**Short exercise:** Find the lines containing the word "from" and copy every one of them.
────────────────────────────────────────
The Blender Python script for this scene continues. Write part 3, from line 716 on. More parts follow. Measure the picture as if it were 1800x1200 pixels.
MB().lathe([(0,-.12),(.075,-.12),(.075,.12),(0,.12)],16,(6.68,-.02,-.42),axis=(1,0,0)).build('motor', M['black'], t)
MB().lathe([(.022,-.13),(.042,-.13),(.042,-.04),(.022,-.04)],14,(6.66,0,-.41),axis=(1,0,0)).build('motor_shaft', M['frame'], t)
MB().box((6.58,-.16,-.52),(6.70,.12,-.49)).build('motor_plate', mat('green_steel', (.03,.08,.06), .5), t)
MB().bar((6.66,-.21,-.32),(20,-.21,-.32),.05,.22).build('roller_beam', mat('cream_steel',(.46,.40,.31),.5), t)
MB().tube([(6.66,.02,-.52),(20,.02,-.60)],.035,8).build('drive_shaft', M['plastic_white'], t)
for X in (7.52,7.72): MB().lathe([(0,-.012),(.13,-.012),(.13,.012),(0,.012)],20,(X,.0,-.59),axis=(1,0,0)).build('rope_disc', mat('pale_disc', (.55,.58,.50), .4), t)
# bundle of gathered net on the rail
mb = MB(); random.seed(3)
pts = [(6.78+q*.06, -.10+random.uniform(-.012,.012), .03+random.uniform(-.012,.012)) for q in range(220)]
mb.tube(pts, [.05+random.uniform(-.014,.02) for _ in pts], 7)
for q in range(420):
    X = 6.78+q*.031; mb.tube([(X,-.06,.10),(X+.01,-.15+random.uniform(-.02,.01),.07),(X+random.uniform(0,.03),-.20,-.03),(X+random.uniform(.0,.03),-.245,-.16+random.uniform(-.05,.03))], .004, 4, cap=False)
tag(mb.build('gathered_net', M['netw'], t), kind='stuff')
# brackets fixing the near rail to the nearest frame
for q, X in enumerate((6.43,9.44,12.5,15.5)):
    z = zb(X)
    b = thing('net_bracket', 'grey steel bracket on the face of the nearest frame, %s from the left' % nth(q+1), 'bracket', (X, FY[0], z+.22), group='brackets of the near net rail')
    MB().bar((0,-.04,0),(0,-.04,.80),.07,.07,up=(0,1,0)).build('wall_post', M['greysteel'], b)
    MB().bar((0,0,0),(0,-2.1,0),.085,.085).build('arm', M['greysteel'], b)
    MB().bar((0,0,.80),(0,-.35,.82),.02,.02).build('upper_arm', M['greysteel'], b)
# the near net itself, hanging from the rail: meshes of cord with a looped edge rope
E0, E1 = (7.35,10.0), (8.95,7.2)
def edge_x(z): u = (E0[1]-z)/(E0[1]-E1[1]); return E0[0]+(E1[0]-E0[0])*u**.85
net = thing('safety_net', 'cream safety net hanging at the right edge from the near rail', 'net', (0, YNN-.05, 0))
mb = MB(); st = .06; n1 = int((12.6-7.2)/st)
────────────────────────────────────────
**Solved exercise:**
The Blender Python script for this scene continues. Write part 3, from line 716 on. More parts follow. Measure the picture as if it were 1800x1200 pixels.
    b = thing('net_bracket', 'grey steel bracket on the face of the nearest frame, %s from the left' % nth(q+1), 'bracket', (X, FY[0], z+.22), group='brackets of the near net rail')
# the near net itself, hanging from the rail: meshes of cord with a looped edge rope
net = thing('safety_net', 'cream safety net hanging at the right edge from the near rail', 'net', (0, YNN-.05, 0))